**Recorded data**
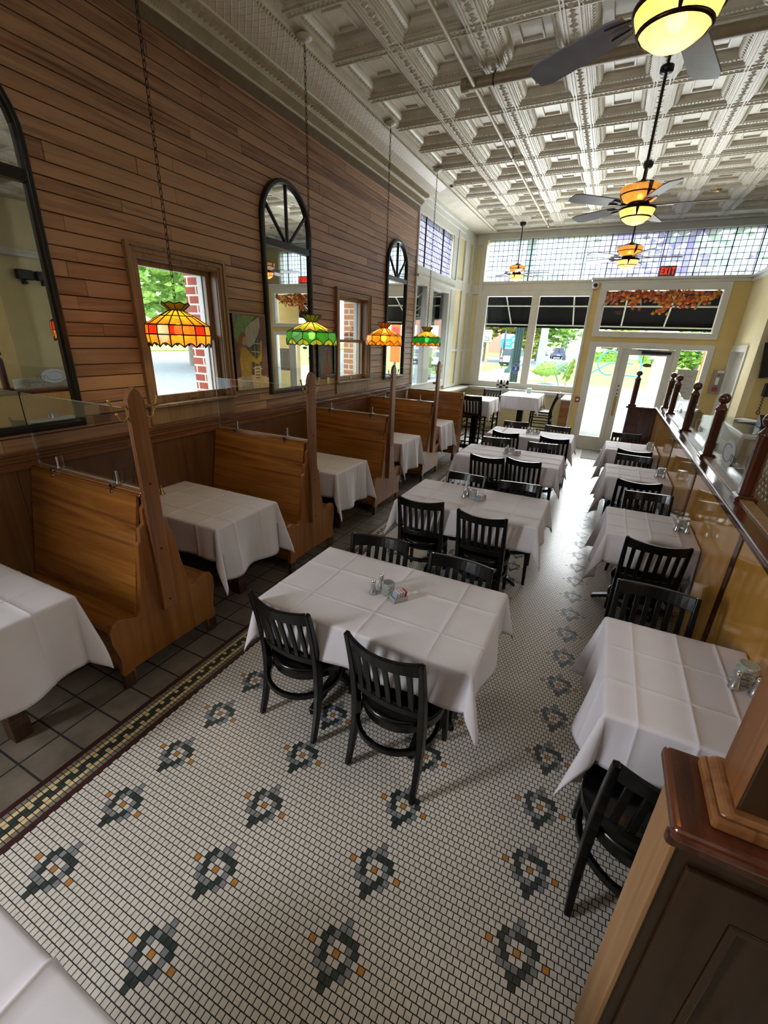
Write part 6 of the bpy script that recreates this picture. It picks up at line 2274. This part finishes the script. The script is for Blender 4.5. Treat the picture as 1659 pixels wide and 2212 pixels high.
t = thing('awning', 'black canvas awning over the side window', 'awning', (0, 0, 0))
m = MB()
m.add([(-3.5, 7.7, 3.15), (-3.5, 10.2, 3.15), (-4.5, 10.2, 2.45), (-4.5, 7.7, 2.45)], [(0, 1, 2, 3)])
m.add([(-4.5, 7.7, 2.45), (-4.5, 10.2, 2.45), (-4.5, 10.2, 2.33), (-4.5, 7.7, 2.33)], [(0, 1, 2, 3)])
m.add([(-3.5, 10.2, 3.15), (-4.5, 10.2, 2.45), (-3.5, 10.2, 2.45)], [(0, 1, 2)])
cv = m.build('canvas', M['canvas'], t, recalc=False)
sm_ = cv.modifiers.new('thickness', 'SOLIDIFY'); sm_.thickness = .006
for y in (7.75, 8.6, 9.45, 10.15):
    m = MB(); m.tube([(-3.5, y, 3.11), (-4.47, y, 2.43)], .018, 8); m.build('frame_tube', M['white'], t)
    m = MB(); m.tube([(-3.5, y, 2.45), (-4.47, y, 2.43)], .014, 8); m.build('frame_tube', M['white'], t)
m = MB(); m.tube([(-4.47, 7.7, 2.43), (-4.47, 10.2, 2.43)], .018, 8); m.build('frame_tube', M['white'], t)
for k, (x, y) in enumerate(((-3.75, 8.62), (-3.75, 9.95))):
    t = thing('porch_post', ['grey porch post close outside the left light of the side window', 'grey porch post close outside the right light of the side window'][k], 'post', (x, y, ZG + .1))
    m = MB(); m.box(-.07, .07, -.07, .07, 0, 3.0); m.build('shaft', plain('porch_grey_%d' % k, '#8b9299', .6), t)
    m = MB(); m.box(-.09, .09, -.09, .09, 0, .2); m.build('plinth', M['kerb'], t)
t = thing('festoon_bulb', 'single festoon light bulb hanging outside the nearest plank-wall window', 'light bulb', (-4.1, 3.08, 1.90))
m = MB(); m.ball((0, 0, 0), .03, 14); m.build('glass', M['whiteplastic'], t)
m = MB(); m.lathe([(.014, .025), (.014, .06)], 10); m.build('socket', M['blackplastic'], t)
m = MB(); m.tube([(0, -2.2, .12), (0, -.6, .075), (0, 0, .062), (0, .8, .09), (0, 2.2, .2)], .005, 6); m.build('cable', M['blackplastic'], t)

**What is asked**
In your copy, leave out the pictures and reproduce the material above exactly.

**Full answer**
Write part 6 of the bpy script that recreates this picture. It picks up at line 2274. This part finishes the script. The script is for Blender 4.5. Treat the picture as 1659 pixels wide and 2212 pixels high.
t = thing('awning', 'black canvas awning over the side window', 'awning', (0, 0, 0))
m = MB()
m.add([(-3.5, 7.7, 3.15), (-3.5, 10.2, 3.15), (-4.5, 10.2, 2.45), (-4.5, 7.7, 2.45)], [(0, 1, 2, 3)])
m.add([(-4.5, 7.7, 2.45), (-4.5, 10.2, 2.45), (-4.5, 10.2, 2.33), (-4.5, 7.7, 2.33)], [(0, 1, 2, 3)])
m.add([(-3.5, 10.2, 3.15), (-4.5, 10.2, 2.45), (-3.5, 10.2, 2.45)], [(0, 1, 2)])
cv = m.build('canvas', M['canvas'], t, recalc=False)
sm_ = cv.modifiers.new('thickness', 'SOLIDIFY'); sm_.thickness = .006
for y in (7.75, 8.6, 9.45, 10.15):
    m = MB(); m.tube([(-3.5, y, 3.11), (-4.47, y, 2.43)], .018, 8); m.build('frame_tube', M['white'], t)
    m = MB(); m.tube([(-3.5, y, 2.45), (-4.47, y, 2.43)], .014, 8); m.build('frame_tube', M['white'], t)
m = MB(); m.tube([(-4.47, 7.7, 2.43), (-4.47, 10.2, 2.43)], .018, 8); m.build('frame_tube', M['white'], t)
for k, (x, y) in enumerate(((-3.75, 8.62), (-3.75, 9.95))):
    t = thing('porch_post', ['grey porch post close outside the left light of the side window', 'grey porch post close outside the right light of the side window'][k], 'post', (x, y, ZG + .1))
    m = MB(); m.box(-.07, .07, -.07, .07, 0, 3.0); m.build('shaft', plain('porch_grey_%d' % k, '#8b9299', .6), t)
    m = MB(); m.box(-.09, .09, -.09, .09, 0, .2); m.build('plinth', M['kerb'], t)
t = thing('festoon_bulb', 'single festoon light bulb hanging outside the nearest plank-wall window', 'light bulb', (-4.1, 3.08, 1.90))
m = MB(); m.ball((0, 0, 0), .03, 14); m.build('glass', M['whiteplastic'], t)
m = MB(); m.lathe([(.014, .025), (.014, .06)], 10); m.build('socket', M['blackplastic'], t)
m = MB(); m.tube([(0, -2.2, .12), (0, -.6, .075), (0, 0, .062), (0, .8, .09), (0, 2.2, .2)], .005, 6); m.build('cable', M['blackplastic'], t)